** start of EXTRACTED RECORDS **

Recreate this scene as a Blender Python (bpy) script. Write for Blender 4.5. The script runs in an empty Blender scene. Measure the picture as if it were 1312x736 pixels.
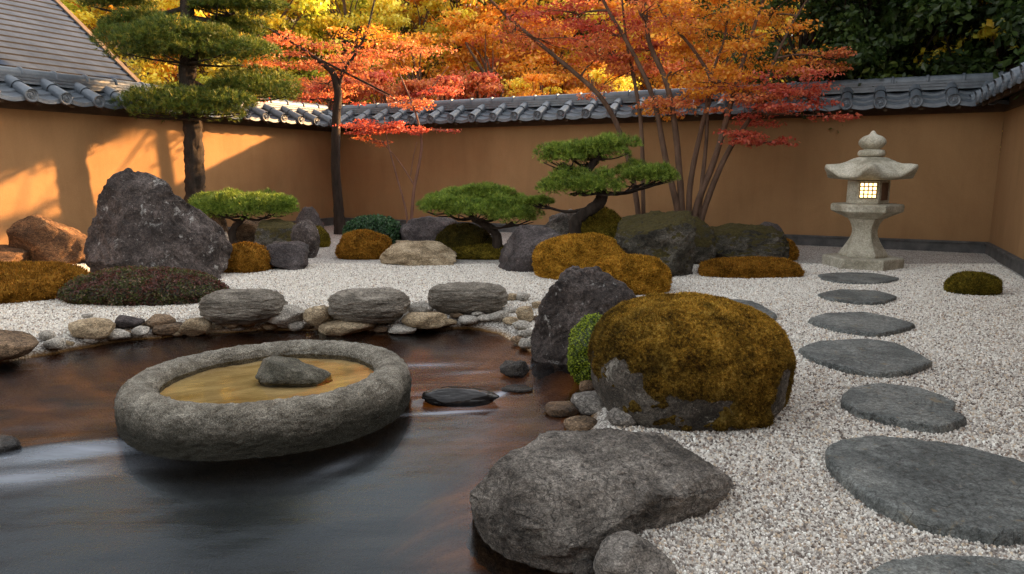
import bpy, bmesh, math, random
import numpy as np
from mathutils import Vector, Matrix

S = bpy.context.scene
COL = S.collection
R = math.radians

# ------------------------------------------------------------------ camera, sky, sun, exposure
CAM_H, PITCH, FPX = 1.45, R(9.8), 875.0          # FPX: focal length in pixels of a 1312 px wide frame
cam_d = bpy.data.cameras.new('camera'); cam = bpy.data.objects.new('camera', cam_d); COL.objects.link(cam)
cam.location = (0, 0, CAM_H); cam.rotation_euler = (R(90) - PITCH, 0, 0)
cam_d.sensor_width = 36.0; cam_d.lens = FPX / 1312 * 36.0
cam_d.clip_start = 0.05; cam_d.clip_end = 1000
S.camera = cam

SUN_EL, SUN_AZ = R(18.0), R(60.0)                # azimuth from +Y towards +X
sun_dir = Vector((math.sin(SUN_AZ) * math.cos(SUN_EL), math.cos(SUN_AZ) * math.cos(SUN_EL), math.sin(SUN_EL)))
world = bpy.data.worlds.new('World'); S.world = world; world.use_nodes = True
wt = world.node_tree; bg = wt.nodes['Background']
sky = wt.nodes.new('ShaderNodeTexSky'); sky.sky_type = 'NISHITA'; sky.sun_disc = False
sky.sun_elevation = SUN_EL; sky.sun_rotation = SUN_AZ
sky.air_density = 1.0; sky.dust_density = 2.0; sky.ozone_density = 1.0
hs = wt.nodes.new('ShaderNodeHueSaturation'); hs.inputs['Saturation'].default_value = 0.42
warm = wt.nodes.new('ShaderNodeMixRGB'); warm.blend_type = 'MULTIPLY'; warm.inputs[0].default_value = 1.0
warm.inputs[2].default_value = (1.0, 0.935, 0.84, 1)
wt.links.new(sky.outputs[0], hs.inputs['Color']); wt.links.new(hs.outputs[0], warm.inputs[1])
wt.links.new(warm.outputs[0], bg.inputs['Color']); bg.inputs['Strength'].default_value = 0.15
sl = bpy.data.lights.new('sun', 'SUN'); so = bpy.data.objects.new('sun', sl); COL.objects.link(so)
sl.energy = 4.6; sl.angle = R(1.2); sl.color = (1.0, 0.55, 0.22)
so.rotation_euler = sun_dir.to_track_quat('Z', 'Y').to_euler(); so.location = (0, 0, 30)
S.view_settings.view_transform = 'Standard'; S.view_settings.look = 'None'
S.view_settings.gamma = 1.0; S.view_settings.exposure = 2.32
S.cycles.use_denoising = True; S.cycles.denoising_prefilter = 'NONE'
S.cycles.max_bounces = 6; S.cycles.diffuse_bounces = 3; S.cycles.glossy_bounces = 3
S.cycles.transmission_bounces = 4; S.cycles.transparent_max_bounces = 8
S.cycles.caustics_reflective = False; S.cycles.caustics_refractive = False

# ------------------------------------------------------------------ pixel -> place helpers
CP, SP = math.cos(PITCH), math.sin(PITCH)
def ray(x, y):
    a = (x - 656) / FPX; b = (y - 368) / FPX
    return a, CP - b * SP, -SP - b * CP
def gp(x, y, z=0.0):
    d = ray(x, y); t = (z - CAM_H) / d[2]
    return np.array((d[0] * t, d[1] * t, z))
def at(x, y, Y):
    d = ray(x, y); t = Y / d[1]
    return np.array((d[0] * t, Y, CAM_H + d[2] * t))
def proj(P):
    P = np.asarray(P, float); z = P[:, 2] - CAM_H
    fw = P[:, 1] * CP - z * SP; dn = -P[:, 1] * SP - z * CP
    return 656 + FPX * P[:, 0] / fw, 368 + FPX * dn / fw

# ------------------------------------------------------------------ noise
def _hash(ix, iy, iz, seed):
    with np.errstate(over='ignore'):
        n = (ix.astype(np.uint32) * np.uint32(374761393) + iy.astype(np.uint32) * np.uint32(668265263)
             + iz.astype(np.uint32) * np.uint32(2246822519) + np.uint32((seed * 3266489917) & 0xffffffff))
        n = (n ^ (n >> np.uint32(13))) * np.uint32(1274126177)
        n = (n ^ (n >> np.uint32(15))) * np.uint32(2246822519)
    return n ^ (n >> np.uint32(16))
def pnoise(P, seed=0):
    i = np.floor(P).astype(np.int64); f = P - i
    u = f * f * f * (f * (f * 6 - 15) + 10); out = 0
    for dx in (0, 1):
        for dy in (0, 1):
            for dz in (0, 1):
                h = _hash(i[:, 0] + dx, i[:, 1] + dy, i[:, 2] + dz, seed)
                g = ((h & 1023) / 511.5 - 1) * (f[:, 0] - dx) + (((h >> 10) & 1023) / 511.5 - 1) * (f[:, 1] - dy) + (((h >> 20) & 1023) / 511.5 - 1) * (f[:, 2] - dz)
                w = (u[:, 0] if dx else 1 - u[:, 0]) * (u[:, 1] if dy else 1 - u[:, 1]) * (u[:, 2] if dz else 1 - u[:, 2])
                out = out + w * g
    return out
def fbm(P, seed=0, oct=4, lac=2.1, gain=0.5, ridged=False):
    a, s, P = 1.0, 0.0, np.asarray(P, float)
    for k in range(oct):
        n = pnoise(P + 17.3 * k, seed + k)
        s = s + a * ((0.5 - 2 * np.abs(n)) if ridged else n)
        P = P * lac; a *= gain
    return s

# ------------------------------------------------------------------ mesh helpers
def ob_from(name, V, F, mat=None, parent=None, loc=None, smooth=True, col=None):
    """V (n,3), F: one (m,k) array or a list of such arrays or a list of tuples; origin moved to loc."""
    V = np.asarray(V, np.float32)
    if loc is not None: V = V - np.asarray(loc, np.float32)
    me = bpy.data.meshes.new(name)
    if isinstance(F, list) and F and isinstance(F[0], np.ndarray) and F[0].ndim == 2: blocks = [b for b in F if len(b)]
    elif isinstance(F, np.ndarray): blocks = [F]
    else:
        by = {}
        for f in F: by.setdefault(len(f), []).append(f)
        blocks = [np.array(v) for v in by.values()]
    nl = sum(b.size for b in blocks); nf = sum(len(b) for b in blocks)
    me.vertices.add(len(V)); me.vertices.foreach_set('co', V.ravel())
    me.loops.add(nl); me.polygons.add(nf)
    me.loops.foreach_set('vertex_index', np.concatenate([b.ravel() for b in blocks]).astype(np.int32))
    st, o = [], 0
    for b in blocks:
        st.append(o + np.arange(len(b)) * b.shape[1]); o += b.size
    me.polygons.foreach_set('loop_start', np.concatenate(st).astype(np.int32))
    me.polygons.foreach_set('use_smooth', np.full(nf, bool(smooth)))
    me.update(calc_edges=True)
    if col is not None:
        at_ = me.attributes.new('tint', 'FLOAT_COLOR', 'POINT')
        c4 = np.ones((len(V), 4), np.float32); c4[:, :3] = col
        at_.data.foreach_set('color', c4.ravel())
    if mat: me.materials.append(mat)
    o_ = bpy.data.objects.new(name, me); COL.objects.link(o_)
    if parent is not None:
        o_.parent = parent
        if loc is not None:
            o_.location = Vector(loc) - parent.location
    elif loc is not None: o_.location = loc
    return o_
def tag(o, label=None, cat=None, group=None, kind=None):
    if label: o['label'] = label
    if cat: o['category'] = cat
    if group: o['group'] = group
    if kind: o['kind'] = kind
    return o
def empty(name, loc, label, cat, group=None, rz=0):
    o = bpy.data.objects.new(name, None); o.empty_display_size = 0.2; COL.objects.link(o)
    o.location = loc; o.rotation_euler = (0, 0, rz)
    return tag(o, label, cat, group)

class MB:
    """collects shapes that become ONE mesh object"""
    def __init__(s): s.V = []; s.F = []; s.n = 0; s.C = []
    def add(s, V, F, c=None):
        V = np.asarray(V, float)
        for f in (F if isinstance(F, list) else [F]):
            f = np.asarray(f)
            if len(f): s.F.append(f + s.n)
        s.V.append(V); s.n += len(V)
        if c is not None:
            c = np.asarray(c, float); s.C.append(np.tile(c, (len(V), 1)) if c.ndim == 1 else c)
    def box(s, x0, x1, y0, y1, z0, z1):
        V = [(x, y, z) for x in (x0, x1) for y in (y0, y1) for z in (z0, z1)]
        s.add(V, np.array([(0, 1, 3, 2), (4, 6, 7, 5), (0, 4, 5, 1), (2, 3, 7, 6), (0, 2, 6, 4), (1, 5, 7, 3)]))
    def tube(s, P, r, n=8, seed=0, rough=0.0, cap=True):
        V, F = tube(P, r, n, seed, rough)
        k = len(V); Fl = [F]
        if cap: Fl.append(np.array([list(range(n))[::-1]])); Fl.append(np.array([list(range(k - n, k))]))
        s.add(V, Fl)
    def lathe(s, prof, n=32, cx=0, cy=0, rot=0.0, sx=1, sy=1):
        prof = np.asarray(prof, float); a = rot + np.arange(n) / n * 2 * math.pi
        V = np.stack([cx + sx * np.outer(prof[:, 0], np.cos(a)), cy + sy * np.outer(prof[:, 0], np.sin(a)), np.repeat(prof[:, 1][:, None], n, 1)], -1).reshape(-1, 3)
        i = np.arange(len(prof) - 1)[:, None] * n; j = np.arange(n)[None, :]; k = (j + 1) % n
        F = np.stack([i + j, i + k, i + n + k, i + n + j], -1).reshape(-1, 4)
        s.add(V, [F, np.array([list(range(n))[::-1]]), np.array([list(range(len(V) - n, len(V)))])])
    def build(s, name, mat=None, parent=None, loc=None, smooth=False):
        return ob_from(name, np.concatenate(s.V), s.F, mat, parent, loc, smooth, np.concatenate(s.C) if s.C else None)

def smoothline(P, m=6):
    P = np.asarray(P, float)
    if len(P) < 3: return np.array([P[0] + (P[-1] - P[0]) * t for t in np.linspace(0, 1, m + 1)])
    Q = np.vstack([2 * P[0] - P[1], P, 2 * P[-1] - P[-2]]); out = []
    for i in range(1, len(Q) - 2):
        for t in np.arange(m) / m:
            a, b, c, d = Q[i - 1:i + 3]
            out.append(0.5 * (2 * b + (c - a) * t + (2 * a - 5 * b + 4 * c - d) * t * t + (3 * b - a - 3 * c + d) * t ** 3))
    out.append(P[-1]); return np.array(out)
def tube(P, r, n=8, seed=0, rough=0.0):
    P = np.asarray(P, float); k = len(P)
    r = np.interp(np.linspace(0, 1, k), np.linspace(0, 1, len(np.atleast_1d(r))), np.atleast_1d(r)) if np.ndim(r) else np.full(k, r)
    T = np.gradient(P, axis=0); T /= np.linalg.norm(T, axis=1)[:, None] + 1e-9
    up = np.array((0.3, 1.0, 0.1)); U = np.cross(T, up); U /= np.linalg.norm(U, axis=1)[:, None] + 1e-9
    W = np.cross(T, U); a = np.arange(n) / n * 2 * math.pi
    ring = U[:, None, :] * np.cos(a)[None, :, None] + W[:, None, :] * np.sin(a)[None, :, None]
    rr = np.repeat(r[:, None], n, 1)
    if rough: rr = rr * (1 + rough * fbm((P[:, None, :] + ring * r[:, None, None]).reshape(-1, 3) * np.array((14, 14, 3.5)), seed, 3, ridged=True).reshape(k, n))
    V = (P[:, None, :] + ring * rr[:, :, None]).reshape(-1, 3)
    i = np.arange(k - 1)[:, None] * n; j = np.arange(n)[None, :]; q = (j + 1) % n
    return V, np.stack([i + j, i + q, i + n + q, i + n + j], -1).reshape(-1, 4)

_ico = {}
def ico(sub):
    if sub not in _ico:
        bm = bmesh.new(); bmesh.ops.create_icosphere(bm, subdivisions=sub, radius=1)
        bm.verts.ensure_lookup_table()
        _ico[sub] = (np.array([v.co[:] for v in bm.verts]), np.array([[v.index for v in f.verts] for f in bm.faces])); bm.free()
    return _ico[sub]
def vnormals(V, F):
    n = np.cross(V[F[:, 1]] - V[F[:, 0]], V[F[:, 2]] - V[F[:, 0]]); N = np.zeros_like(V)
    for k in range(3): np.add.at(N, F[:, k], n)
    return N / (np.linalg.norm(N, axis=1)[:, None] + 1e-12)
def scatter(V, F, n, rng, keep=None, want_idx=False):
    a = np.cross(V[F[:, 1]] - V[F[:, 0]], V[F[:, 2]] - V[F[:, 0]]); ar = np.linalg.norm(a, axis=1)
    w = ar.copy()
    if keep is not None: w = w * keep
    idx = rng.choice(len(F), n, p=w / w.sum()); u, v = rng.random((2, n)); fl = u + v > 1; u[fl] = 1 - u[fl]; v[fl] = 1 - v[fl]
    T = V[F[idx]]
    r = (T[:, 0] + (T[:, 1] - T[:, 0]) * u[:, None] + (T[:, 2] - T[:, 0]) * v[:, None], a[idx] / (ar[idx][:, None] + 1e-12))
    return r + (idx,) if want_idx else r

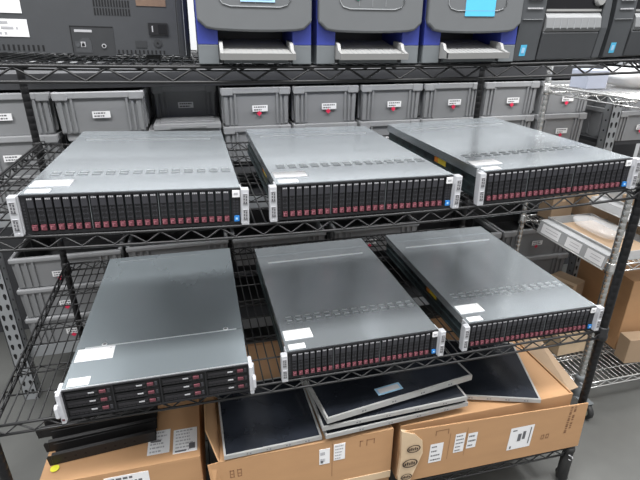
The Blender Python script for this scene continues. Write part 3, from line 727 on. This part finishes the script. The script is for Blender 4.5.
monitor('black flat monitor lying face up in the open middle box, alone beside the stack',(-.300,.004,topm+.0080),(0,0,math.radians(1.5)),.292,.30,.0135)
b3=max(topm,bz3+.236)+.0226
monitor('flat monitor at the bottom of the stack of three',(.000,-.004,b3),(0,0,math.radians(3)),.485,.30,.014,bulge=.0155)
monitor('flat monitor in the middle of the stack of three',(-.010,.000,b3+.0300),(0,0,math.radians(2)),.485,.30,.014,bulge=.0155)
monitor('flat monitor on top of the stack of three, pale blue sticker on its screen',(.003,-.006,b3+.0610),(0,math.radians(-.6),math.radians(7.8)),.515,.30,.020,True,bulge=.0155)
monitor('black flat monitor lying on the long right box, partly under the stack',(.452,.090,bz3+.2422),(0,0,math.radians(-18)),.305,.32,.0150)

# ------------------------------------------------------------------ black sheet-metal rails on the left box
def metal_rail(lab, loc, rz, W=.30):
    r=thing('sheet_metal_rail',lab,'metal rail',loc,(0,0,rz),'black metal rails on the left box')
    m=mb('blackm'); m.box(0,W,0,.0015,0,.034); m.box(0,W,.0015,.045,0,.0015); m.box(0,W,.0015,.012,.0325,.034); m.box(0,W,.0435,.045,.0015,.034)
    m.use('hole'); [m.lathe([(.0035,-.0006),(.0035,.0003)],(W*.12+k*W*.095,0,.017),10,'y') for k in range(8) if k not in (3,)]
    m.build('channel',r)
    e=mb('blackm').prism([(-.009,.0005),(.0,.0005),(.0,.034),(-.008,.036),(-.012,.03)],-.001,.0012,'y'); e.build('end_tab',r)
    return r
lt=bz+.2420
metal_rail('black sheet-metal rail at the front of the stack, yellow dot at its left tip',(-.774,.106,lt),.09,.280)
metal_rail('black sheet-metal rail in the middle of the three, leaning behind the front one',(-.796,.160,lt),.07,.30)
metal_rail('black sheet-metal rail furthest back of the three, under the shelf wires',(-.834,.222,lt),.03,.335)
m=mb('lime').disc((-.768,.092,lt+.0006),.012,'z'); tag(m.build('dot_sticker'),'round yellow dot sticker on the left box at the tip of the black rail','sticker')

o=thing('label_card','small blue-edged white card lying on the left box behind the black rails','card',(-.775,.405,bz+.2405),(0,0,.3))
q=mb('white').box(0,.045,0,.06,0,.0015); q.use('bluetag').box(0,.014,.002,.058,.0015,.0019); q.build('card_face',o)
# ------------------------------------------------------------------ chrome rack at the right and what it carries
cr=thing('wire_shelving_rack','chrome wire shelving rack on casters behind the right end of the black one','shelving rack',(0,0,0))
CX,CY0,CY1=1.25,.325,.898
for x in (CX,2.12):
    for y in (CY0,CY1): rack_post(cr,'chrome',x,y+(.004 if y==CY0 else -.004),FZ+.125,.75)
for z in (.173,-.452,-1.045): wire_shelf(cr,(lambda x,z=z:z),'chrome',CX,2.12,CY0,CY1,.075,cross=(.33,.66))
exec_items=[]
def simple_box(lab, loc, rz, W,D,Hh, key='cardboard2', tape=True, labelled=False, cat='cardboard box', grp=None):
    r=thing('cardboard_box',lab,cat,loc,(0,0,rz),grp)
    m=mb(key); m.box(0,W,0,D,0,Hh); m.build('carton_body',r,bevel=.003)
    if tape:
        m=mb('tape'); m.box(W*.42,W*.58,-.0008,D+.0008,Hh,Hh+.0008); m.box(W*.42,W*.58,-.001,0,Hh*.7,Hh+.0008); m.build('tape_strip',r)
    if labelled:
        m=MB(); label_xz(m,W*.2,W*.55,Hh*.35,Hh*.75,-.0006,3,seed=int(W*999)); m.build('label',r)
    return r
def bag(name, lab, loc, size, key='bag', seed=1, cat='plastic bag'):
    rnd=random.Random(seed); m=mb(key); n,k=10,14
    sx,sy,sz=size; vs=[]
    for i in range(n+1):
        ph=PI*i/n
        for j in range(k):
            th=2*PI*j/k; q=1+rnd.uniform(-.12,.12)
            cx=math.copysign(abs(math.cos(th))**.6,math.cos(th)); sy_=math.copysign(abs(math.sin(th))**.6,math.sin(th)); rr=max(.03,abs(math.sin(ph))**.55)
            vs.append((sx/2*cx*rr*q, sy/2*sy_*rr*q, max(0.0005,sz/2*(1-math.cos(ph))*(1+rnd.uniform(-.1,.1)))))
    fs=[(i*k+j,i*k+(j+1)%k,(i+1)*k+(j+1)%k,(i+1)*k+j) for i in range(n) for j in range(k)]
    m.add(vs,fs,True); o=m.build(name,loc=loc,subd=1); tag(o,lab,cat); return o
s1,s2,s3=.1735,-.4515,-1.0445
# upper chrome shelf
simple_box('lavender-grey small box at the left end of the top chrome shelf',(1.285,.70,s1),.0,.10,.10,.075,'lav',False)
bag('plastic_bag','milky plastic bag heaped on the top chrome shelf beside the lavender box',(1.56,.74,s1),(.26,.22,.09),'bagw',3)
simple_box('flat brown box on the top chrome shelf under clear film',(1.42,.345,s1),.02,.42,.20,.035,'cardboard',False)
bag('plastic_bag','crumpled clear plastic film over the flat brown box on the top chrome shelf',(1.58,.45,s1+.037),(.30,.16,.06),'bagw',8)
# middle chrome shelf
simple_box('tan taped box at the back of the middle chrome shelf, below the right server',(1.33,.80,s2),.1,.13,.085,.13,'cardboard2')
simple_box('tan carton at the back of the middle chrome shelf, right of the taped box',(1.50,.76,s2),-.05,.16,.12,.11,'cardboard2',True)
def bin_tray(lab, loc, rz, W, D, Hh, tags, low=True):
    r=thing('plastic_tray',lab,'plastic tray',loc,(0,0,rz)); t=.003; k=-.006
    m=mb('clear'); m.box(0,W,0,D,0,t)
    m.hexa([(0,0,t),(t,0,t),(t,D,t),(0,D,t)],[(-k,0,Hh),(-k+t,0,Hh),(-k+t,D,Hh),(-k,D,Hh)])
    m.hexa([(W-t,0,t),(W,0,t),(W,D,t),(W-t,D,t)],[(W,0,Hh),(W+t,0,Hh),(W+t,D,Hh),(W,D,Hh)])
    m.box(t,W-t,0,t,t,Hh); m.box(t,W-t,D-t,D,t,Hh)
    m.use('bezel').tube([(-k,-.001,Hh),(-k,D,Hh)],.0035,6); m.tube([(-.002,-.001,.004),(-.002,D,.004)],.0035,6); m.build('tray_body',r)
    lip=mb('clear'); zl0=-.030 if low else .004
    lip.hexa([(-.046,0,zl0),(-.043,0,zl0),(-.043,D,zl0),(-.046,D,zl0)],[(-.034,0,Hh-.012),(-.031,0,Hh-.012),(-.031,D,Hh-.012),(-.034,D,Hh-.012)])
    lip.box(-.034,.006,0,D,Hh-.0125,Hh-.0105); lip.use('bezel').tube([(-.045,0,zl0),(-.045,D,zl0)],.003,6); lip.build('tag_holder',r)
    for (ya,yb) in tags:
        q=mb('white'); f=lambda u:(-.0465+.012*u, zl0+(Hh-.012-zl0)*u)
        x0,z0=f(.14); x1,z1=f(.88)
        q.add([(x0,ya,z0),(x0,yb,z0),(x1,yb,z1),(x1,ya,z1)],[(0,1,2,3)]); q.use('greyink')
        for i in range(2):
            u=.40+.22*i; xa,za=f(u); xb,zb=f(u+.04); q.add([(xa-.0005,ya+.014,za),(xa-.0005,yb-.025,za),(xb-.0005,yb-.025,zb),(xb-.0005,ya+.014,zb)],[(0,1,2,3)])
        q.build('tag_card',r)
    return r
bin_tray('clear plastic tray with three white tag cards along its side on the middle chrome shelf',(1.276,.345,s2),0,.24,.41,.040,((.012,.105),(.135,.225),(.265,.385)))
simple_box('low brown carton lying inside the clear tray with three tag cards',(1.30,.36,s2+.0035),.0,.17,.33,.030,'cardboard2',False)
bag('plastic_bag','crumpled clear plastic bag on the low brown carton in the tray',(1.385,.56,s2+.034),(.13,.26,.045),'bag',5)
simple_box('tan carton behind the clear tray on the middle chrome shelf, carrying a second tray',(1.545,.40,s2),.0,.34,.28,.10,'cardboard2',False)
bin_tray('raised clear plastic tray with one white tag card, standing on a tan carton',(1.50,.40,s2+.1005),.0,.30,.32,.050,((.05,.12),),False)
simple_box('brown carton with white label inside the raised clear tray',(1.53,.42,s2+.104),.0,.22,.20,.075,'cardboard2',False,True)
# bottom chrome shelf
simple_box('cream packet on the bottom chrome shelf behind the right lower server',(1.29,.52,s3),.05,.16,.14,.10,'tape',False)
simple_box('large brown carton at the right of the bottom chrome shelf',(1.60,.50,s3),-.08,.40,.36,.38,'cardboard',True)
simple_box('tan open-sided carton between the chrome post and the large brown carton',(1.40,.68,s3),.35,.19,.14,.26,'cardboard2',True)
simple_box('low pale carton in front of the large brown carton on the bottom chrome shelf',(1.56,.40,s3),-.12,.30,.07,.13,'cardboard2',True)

** end of EXTRACTED RECORDS **

→ **EXERCISE**:
Only lines belong in the copy: transcribe those from the start of the data through the line that contains "R = math.radians", and skip the pictures.

→ **THE RESULT**:
Recreate this scene as a Blender Python (bpy) script. Write for Blender 4.5. The script runs in an empty Blender scene. Measure the picture as if it were 1312x736 pixels.
import bpy, bmesh, math, random
import numpy as np
from mathutils import Vector, Matrix

S = bpy.context.scene
COL = S.collection
R = math.radians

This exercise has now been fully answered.